#### DATASET EXCERPTS

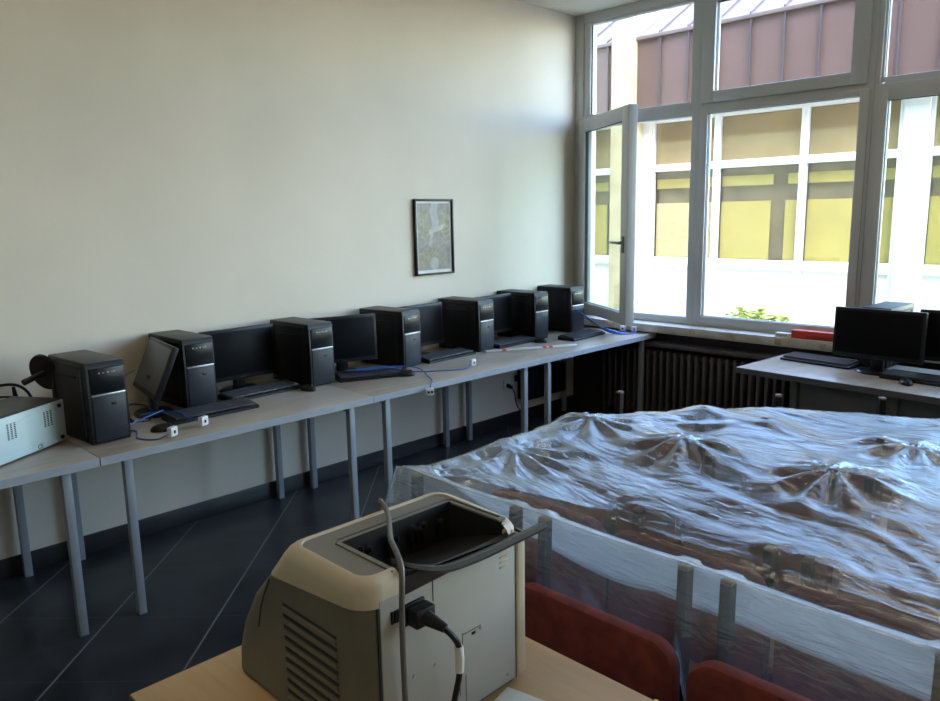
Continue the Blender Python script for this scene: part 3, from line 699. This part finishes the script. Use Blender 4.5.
place.append((2.925, 3.21, 33, 'turned dark-posted chair standing bare beyond the plastic, before the desk panel'))
place[9] = (2.42, 2.72, 0, place[9][3])
for i, (x, y, a, lb) in enumerate(place):
    o = c0 if i == 0 else c1 if i == 3 else copy_tree(c1 if i in (4, 5) else c0)
    o.location = (x, y, 0); o.rotation_euler = (0, 0, R(a)); tag(o, lb, 'chair', 'chairs stored in rows')

# ------------------------------------------------------------------ the plastic sheet: a membrane over the chair posts
def make_sheet():
    h = .0125; xs = np.arange(2.14, 4.32, h); ys = np.arange(1.405, 3.62, h)
    Xg, Yg = np.meshgrid(xs, ys, indexing='ij'); N = Xg.shape
    obs = np.full(N, .30)
    def put(mask, z):
        nonlocal obs
        obs = np.maximum(obs, np.where(mask, z, .3))
    def seg(p, q, sag=0., w=.013):                                   # an edge of the sheet pulled tight between two posts
        (x0, y0, z0), (x1, y1, z1) = p, q; L = math.hypot(x1-x0, y1-y0)
        t = np.clip(((Xg-x0)*(x1-x0)+(Yg-y0)*(y1-y0))/L**2, 0, 1); d = np.hypot(Xg-x0-t*(x1-x0), Yg-y0-t*(y1-y0))
        put(d < w, z0+(z1-z0)*t-sag*4*t*(1-t))
    rowz = {0: .945, 1: .834, 2: .93, 3: .925}
    for i in range(12):
        x, y, a, lb = place[i]
        if i == 9: continue
        for sx in (-.2, .2):
            dd = np.maximum(abs(Xg-x-sx), abs(Yg-y-.006)); zt_ = rowz[i//3]+(0 if i < 3 else .004)
            put(dd < .024, zt_)
            if i > 5: dr = np.hypot(Xg-x-sx, (Yg-y-.006)*1.25); obs = np.maximum(obs, np.where(dr < .2, zt_-.34*np.maximum(0, dr-.02), .3))
        put((abs(Xg-x) < .235) & (abs(Yg-(y-.060)) < .028), .805)
    ext = {}
    for x, y, z in ((3.97, 1.43, .945), (3.97, 1.86, .833), (3.97, 2.3, .93), (3.97, 2.75, .92), (3.38, 3.10, .90), (3.8, 3.15, .92), (4.1, 3.3, .92)):
        put(np.maximum(abs(Xg-x), abs(Yg-y)) < .03, z)
    xr = [2.31, 2.37, 2.77, 2.87, 3.27, 3.37, 3.77, 3.97, 4.3]
    for y0, zc, sag in ((1.43, .945, .004), (1.858, .833, .008), (2.306, .915, .06)):
        for a_, b_ in zip(xr, xr[1:]):
            if y0 == 1.858 and a_ < 2.5: continue
            seg((a_, y0, zc), (b_, y0, zc), sag if b_-a_ > .2 else .002)
    lz = [(2.31, 1.43, .93), (2.31, 1.875, .93), (2.27, 2.31, .93)]
    seg(lz[0], lz[1], .012); seg(lz[1], lz[2], .012)
    dg = [(2.27, 2.31, .93), (2.40, 2.575, .90), (2.58, 2.80, .895), (2.76, 2.985, .905), (3.05, 3.19, .885), (3.38, 3.34, .885), (4.3, 3.40, .885)]
    for a_, b_ in zip(dg, dg[1:]): seg(a_, b_, .006)
    seg((2.27, 2.31, .93), (2.87, 2.73, .925), .03)
    # outside the tight outline the sheet hangs down
    dleft = np.interp(Yg, [1.4, 1.9, 2.31], [2.30, 2.30, 2.26])-Xg
    dxs = np.array([p[0] for p in dg]); dys = np.array([p[1] for p in dg])
    ddiag = (Yg-np.interp(Xg, dxs, dys, left=None)-np.where(Xg < 2.27, (Xg-2.27)*1.9, 0))*.74
    low = np.maximum(dleft, ddiag); pin = low > .014
    pinz = .90-2.4*np.clip(low-.014, 0, 1)
    dr = np.hypot(Xg-2.62, (Yg-2.726)*1.25); obs = np.maximum(obs, np.where(dr < .2, .934-.36*np.maximum(0, dr-.025), .3))
    for a_, b_ in zip((2.77, 2.87, 3.27, 3.37, 3.77, 3.97), (2.87, 3.27, 3.37, 3.77, 3.97, 4.3)): seg((a_, 2.726, .922), (b_, 2.726, .922), .03 if b_-a_ > .2 else .002)
    wob = .025*np.sin(Xg*7.3)+.02*np.sin(Xg*12.1+1)
    seg((2.31, 1.44, .94), (2.82, 1.795, .822), .004)
    Yr = np.clip(1.44+(Xg-2.31)*.69, 1.455, 1.80+wob*.2); q = (Yg-1.445)/(Yr-1.445)
    prof = np.interp(q, [0, .22, .45, .78, .93, 1.0, 1.08], [1.0, .80, .72, .69, .765, .812, 1.2])
    dep = np.clip((Xg-2.33)/.5, 0, 1); ub = np.where(q > 1.08, 1.2, .945-(.945-prof)*dep)
    ub = np.where((q <= 0), 1.2, ub)
    ub2 = np.interp(Yg+wob*.3, [1.90, 2.00, 2.13, 2.24, 2.29, 2.34, 2.45, 2.58, 2.67, 2.715, 2.76], [1.0, .888, .872, .895, 1.0, 1.0, .895, .872, .895, 1.0, 1.0])
    fade = np.clip((Xg-2.36)/.28, 0, 1); fade = fade*fade*(3-2*fade)*np.clip(.55+wob*14, 0, 1)
    ub = np.minimum(ub, 1.0-(1.0-ub2)*fade-(1-fade)*.02)
    Z = np.full(N, .88)
    for it in range(2600):
        A = Z.copy(); A[1:-1, 1:-1] = .25*(Z[2:, 1:-1]+Z[:-2, 1:-1]+Z[1:-1, 2:]+Z[1:-1, :-2])-.000035
        A[:, 0] = A[:, 1]; A[:, -1] = A[:, -2]; A[0] = A[1]; A[-1] = A[-2]
        A = np.maximum(np.minimum(A, ub), obs)
        Z = np.where(pin, np.minimum(A, np.maximum(pinz, .35)), A)
    for it in range(5):                                              # round the peaks a little
        A = np.pad(Z, 1, mode='edge'); A = (A[2:, 1:-1]+A[:-2, 1:-1]+A[1:-1, 2:]+A[1:-1, :-2]+2*Z)/6
        Z = np.where(pin, Z, np.maximum(A, np.where(obs > .9, obs-.006, obs)))
    ridge = .947-.004*np.abs(np.sin((xs-2.37)/.5*np.pi)); ridge = np.where(xs < 2.30, .94-(2.30-xs)*2.0, ridge)
    Z[:, 0] = np.maximum(ridge, .4)
    def noise2(U, V, seed):
        rg = np.random.default_rng(seed); T_ = rg.random((64, 64)); i = np.floor(U).astype(int); j = np.floor(V).astype(int); fu = U-i; fv = V-j
        fu = fu*fu*(3-2*fu); fv = fv*fv*(3-2*fv); g = lambda a, b: T_[a % 64, b % 64]
        return (g(i, j)*(1-fu)+g(i+1, j)*fu)*(1-fv)+(g(i, j+1)*(1-fu)+g(i+1, j+1)*fu)*fv-.5
    def folds(X_, Y_):                                               # long soft wrinkles running mostly along the rows
        wv = noise2(X_*2.1, Y_*2.1, 1)*.25
        a = noise2(X_*2.6+5, (Y_+.28*X_+wv)*12, 2); b = noise2(X_*4+9, (Y_+.1*X_+wv*1.5)*26, 3); c = noise2((X_-.8*Y_)*9, (Y_+.5*X_)*5, 4); e = noise2((X_+.5*Y_)*20, (Y_-.3*X_+wv)*24, 5)
        return .010*a*abs(a)*2+.008*a+.009*b+.004*c+.004*e
    edge = np.clip((Yg-1.41)/.08, 0, 1)*np.clip((-low-.0)/.06, 0, 1); free = .55+np.clip((Z-obs)/.12, 0, 1)*.6
    Z2 = Z + folds(Xg, Yg)*edge*free
    for (px, py, amp, k) in ((3.27, 2.31, .013, 9), (2.37, 1.87, .010, 11), (2.37, 2.31, .010, 9), (2.77, 2.31, .010, 9), (2.37, 1.45, .008, 12), (3.37, 2.73, .009, 9)):
        dx, dy = Xg-px, Yg-py; rr = np.hypot(dx, dy); th = np.arctan2(dy, dx)
        Z2 += amp*np.sin(k*th+px*7)*np.exp(-((rr-.11)/.09)**2)*edge
    keep = (low < .15)
    nrow = 26; rows = []                                             # the hanging front
    def hemz(x):
        z = np.full_like(x, .60)
        for cx in (2.57, 3.07, 3.57, 4.07):
            u = np.abs(x-cx)/.238; z = np.maximum(z, np.where(u < 1, .60+.115*(1-np.clip((u-.80)/.2, 0, 1)**2.2), .6))
        return np.where(x < 2.31, .36, z)
    hz = hemz(xs)
    for k in range(1, nrow+1):
        q = k/nrow
        yy = 1.405-.012*q**.8 - .012*np.sin(np.pi*q) + .006*np.sin(xs*23+q*4)*q*(1-q)*2 + .003*np.sin(xs*61+2*np.sin(q*5))*q*(1-q)
        yy = np.where(hz < .70, yy-.006*q, yy)
        zz = Z2[:, 0]+(hz-Z2[:, 0])*q**1.05
        xx = xs - np.where(xs < 2.33, .08*q, 0)
        yy = yy - np.where(xs < 2.33, .05*q, 0)
        rows.append(np.stack([xx, yy, zz], 1))
    rows = rows[::-1]
    V = np.concatenate(rows); nX = len(xs)
    top = np.stack([Xg.T, Yg.T, Z2.T], -1).reshape(-1, 3)
    Vall = np.concatenate([V, top]); K = np.concatenate([np.tile(xs > 2.22, (nrow, 1)), keep.T]); F = []
    nR = nrow+len(ys)
    for j in range(nR-1):
        for i in range(nX-1):
            if K[j, i] and K[j+1, i] and K[j, i+1] and K[j+1, i+1]:
                a = j*nX+i; F.append((a, a+1, a+nX+1, a+nX))
    me = bpy.data.meshes.new('plastic_sheet'); me.from_pydata(Vall.tolist(), [], F)
    me.polygons.foreach_set('use_smooth', [True]*len(F)); me.materials.append(M['sheet'])
    bm = bmesh.new(); bm.from_mesh(me); bmesh.ops.delete(bm, geom=[v for v in bm.verts if not v.link_faces], context='VERTS'); bm.to_mesh(me); bm.free()
    o = bpy.data.objects.new('plastic_sheet', me); COL.objects.link(o)
    return tag(o, 'large crumpled clear plastic sheet draped over the rows of chairs', 'plastic sheet')
make_sheet()

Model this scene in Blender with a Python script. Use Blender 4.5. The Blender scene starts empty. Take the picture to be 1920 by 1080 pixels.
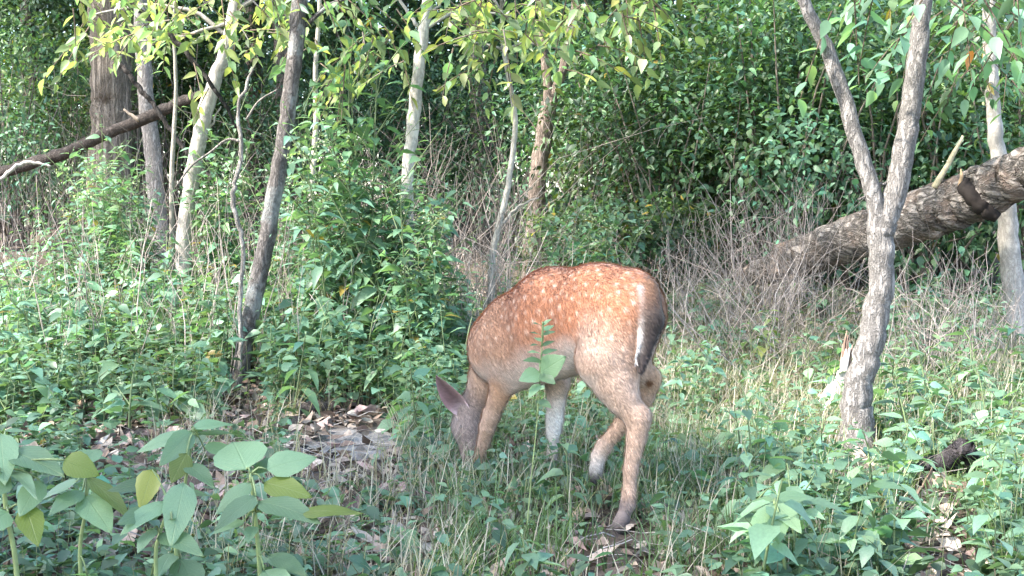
import bpy, math, random
import numpy as np
from mathutils import Vector

rng = np.random.default_rng(11)
random.seed(11)
scene = bpy.context.scene
COL = scene.collection

# ------------------------------------------------------------------ camera
CAM_Z, FPX, HOR = 0.95, 2501.0, 391.0           # eye height, focal length and horizon row in photo pixels (1920 wide)
PITCH = math.atan((540 - HOR) / FPX)
cam = bpy.data.cameras.new('camera')
cam.sensor_width = 36.0
cam.lens = 36.0 * FPX / 1920.0
cam.clip_start = 0.05
cam.clip_end = 400
cam_o = bpy.data.objects.new('camera', cam)
cam_o.location = (0, 0, CAM_Z)
cam_o.rotation_euler = (math.pi / 2 - PITCH, 0, 0)
COL.objects.link(cam_o)
scene.camera = cam_o

# ------------------------------------------------------------------ sky, sun, exposure
SUN_DIR = Vector((-0.62, -0.30, 0.72)).normalized()   # towards the sun
elev = math.asin(SUN_DIR.z)
azim = math.atan2(SUN_DIR.x, SUN_DIR.y)
world = bpy.data.worlds.new('World')
scene.world = world
world.use_nodes = True
wn = world.node_tree
wn.nodes.clear()
sky = wn.nodes.new('ShaderNodeTexSky')
sky.sky_type = 'NISHITA'
sky.sun_disc = False
sky.dust_density = 1.5
sky.ozone_density = 1.0
sky.sun_elevation = elev
sky.sun_rotation = azim % (2 * math.pi)
bg = wn.nodes.new('ShaderNodeBackground')
bg.inputs['Strength'].default_value = 0.15
wo = wn.nodes.new('ShaderNodeOutputWorld')
wn.links.new(sky.outputs[0], bg.inputs[0])
wn.links.new(bg.outputs[0], wo.inputs[0])
sun = bpy.data.lights.new('sun', 'SUN')
sun.energy = 3.3
sun.angle = math.radians(3.0)
sun.color = (1.0, 0.95, 0.86)
sun_o = bpy.data.objects.new('sun', sun)
sun_o.rotation_euler = SUN_DIR.to_track_quat('Z', 'Y').to_euler()
sun_o.location = (-6, -3, 9)
COL.objects.link(sun_o)
scene.view_settings.view_transform = 'Standard'
scene.view_settings.look = 'None'
scene.view_settings.exposure = 2.62
scene.view_settings.gamma = 1.0
scene.view_settings.use_curve_mapping = False
scene.cycles.max_bounces = 7
scene.cycles.diffuse_bounces = 4
scene.cycles.transmission_bounces = 5
scene.cycles.transparent_max_bounces = 4
scene.cycles.use_denoising = True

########

Go back to the entries above and restate word for word every line from the first through the one that contains "o.location = (x, y, 0);", leaving the pictures behind.

■ **COMPLETE RESPONSE**:
Continue the Blender Python script for this scene: part 3, from line 699. This part finishes the script. Use Blender 4.5.
place.append((2.925, 3.21, 33, 'turned dark-posted chair standing bare beyond the plastic, before the desk panel'))
place[9] = (2.42, 2.72, 0, place[9][3])
for i, (x, y, a, lb) in enumerate(place):
    o = c0 if i == 0 else c1 if i == 3 else copy_tree(c1 if i in (4, 5) else c0)
    o.location = (x, y, 0); o.rotation_euler = (0, 0, R(a)); tag(o, lb, 'chair', 'chairs stored in rows')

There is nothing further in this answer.